### Required task
Write out, word for word, only the data from its first line to the line containing "def viewaz(x): return".
========================
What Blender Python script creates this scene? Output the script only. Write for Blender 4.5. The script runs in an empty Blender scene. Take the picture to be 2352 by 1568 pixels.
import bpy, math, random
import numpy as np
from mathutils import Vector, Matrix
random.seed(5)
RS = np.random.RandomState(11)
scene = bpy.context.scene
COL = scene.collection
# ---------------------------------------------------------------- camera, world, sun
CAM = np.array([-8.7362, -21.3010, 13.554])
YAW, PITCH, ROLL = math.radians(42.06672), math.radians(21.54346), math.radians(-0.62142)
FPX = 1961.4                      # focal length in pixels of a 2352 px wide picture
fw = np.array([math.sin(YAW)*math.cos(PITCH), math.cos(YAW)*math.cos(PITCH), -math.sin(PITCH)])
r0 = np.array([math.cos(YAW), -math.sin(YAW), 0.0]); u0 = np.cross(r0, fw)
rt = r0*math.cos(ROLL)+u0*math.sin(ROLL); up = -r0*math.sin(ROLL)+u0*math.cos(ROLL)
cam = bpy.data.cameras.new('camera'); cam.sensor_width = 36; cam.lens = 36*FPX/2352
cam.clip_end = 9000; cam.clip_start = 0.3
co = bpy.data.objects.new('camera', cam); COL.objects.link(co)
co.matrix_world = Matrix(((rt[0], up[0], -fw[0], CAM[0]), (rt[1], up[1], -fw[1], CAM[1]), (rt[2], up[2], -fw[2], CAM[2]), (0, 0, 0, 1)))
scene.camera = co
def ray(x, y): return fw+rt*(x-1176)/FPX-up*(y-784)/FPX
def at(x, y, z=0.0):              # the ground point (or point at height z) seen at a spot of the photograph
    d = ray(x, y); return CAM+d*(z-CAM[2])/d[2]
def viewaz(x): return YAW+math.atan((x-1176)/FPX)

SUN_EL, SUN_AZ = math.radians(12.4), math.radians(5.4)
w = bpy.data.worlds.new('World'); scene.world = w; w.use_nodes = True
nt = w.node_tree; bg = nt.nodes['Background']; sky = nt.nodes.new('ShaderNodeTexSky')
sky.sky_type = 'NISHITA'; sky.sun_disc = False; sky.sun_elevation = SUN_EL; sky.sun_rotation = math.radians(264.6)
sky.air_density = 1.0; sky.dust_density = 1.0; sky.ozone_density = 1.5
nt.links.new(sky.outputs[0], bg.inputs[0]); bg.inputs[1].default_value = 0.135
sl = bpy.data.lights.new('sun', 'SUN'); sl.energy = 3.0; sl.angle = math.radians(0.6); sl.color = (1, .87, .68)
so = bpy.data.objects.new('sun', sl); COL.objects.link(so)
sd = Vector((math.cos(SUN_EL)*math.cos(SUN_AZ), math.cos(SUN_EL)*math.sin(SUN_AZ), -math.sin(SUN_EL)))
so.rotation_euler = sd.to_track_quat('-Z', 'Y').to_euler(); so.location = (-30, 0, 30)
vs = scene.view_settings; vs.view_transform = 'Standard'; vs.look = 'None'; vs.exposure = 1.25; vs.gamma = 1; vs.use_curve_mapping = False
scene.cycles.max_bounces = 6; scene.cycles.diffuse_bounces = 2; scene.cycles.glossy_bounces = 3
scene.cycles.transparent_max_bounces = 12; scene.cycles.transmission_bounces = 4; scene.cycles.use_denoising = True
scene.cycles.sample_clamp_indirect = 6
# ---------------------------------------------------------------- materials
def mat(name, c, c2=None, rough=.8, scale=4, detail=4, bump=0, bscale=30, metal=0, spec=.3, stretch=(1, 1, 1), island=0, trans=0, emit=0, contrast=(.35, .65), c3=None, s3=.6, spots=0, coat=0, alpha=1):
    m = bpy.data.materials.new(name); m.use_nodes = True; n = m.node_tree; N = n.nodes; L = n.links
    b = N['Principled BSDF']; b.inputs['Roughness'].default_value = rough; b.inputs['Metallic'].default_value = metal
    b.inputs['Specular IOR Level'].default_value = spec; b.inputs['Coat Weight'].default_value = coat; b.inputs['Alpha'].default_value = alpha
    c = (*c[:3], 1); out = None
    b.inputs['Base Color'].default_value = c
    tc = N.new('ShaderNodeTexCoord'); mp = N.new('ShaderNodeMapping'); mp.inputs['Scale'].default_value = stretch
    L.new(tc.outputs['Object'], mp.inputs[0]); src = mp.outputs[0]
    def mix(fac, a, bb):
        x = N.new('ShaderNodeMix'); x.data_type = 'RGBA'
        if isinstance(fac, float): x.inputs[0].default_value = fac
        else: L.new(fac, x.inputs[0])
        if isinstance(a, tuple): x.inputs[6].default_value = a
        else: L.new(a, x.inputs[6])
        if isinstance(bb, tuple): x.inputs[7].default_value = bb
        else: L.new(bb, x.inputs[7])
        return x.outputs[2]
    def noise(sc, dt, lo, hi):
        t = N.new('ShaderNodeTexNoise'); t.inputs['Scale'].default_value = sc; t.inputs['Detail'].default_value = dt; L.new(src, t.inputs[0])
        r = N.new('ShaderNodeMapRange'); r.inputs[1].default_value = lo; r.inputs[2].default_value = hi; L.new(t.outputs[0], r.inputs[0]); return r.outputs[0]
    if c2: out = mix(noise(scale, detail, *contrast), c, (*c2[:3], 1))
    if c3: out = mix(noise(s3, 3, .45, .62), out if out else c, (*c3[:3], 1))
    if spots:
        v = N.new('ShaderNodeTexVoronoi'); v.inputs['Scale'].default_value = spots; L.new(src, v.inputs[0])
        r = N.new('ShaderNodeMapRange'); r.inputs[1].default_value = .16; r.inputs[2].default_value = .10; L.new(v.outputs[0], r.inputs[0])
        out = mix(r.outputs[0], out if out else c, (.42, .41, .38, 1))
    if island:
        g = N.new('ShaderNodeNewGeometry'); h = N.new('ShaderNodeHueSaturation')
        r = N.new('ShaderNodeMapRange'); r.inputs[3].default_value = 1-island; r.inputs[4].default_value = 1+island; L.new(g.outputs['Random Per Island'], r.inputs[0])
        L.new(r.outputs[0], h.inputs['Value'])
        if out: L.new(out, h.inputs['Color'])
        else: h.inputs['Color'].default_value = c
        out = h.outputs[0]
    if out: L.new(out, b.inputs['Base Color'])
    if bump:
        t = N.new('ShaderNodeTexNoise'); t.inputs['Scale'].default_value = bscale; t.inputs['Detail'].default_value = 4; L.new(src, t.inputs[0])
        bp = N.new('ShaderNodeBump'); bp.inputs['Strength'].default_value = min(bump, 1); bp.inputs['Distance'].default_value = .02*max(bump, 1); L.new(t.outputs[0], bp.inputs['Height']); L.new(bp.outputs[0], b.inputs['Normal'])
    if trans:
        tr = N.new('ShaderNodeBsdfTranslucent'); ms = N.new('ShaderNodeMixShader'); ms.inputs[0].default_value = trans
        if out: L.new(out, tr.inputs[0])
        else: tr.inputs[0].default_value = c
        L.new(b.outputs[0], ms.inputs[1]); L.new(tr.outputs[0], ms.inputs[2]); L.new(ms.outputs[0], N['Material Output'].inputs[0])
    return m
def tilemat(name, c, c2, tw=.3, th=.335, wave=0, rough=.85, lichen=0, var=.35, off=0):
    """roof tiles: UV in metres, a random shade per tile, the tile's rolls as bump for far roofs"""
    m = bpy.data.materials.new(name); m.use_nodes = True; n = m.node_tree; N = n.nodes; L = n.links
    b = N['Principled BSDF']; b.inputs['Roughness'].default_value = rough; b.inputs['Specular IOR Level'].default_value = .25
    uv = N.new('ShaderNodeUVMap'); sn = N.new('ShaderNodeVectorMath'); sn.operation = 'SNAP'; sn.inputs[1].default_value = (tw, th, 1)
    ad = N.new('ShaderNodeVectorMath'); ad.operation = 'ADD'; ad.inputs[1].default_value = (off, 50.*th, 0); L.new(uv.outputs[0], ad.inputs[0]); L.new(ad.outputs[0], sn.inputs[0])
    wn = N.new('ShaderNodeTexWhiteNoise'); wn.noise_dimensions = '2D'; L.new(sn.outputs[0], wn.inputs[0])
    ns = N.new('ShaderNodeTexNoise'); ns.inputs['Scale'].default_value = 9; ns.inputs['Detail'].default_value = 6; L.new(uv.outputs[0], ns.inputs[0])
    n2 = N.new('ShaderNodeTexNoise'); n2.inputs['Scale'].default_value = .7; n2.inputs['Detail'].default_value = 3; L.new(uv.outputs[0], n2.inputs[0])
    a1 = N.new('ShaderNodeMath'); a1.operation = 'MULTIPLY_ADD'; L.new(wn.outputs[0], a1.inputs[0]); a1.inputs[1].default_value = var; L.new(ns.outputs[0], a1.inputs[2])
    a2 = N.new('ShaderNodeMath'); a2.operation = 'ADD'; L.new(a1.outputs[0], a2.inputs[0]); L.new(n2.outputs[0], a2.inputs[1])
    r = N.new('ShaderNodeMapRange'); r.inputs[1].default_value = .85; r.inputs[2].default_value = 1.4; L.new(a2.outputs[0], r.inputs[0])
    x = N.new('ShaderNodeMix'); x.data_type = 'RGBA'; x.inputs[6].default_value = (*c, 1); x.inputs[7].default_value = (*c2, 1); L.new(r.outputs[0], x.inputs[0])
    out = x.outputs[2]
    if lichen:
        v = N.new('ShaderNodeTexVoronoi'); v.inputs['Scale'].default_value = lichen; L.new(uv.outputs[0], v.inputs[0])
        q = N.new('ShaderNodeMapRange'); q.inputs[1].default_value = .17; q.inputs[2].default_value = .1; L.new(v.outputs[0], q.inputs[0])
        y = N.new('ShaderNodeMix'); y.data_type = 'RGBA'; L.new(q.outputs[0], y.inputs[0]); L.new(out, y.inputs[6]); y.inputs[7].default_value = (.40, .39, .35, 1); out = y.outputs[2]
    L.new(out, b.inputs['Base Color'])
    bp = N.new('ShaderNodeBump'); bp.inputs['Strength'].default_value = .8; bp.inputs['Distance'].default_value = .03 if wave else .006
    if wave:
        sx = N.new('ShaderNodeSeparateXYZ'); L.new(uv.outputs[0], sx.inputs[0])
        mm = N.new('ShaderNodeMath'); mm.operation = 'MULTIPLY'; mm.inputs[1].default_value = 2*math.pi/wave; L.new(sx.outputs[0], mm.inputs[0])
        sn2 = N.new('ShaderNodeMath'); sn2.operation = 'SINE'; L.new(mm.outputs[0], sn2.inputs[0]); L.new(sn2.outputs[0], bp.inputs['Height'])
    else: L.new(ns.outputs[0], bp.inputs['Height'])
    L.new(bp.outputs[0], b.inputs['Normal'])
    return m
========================
### Exercise solution
What Blender Python script creates this scene? Output the script only. Write for Blender 4.5. The script runs in an empty Blender scene. Take the picture to be 2352 by 1568 pixels.
import bpy, math, random
import numpy as np
from mathutils import Vector, Matrix
random.seed(5)
RS = np.random.RandomState(11)
scene = bpy.context.scene
COL = scene.collection
# ---------------------------------------------------------------- camera, world, sun
CAM = np.array([-8.7362, -21.3010, 13.554])
YAW, PITCH, ROLL = math.radians(42.06672), math.radians(21.54346), math.radians(-0.62142)
FPX = 1961.4                      # focal length in pixels of a 2352 px wide picture
fw = np.array([math.sin(YAW)*math.cos(PITCH), math.cos(YAW)*math.cos(PITCH), -math.sin(PITCH)])
r0 = np.array([math.cos(YAW), -math.sin(YAW), 0.0]); u0 = np.cross(r0, fw)
rt = r0*math.cos(ROLL)+u0*math.sin(ROLL); up = -r0*math.sin(ROLL)+u0*math.cos(ROLL)
cam = bpy.data.cameras.new('camera'); cam.sensor_width = 36; cam.lens = 36*FPX/2352
cam.clip_end = 9000; cam.clip_start = 0.3
co = bpy.data.objects.new('camera', cam); COL.objects.link(co)
co.matrix_world = Matrix(((rt[0], up[0], -fw[0], CAM[0]), (rt[1], up[1], -fw[1], CAM[1]), (rt[2], up[2], -fw[2], CAM[2]), (0, 0, 0, 1)))
scene.camera = co
def ray(x, y): return fw+rt*(x-1176)/FPX-up*(y-784)/FPX
def at(x, y, z=0.0):              # the ground point (or point at height z) seen at a spot of the photograph
    d = ray(x, y); return CAM+d*(z-CAM[2])/d[2]
def viewaz(x): return YAW+math.atan((x-1176)/FPX)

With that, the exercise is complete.